Eskibağ Teras Restaurant’ta harika bir yemek yedik. Öğleden sonra oturduk, gece yarısı kalktık. Ye, konuş, gül. Ortam çok iyi geldi.

Bir de Dolce Pastanesi’nden bahsetmemek olmaz. Tatlıları, tuzluları, enfes. Ah ya, Büyükada Pastanesi de rejim bozduran cinsten.

Sinek Cafe ve Ada Kahvaltı, kahvaltı etmek için süper mekanlar. Öncesinde yürüyerek giderseniz de yediklerinizi hak ediyorsunuz. Ben kendimi hep böyle kandırırım.

Plajlar ve Marmara

Müsilaj bir hayli temizlendi. Ada plajlarında bir kirlilik görmedim ben. Deniz de çok güzeldi. Çok sayıda plaj, beach var. Sahilden motorlar da kalkıyor, yürüyerek de gidebilirsiniz. Blue Beach, Nakipbey, Ada Beach... İçinizden neresi gelirse oraya gidin derim. Önceden giriş ücreti, menüdeki yiyecek ve içeceklerin fiyatlarını sormak ayıp değil. Sonra tatsız bir sürpriz olmasın.

Ne alınır?

Tam Ada’ya uygun bir şey: Peştemal, şapka, plaj çantası.

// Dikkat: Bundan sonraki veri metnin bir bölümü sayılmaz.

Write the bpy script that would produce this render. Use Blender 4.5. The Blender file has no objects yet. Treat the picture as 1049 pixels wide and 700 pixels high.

Lizet ve Jojo Levi, by Lizzy’s markalarıyla yıllar içinde peştemal ve plaj giyimi işinde çığır açtılar. Yazları Ada’da yaşıyorlar zaten. Anadolu Kulüp içinde 50 yıldır kullanılmayan bir köşeyi kiralamışlar. Elleriyle temizleyip boyamışlar. Tavanını hasır örgülerle kaplamışlar. Kendi ürünleri dışında üç kadın girişimciye daha imkan tanımışlar. Böyle biraz Mikonos, biraz St. Tropez havasında bir küçük köşe olmuş. Acayip güzel şeyler var. Hediye düşünenlerin de çok işine yarıyor. Dünya para değil, ama özgün ve renkli. Erkeklere uygun birşey yok ne yazık ki. Öyle çok başlarının etini yedim ki, bana özel bir şapka tasarladılar. Yakında yeni bir “line” açmalarını ümit ediyorum.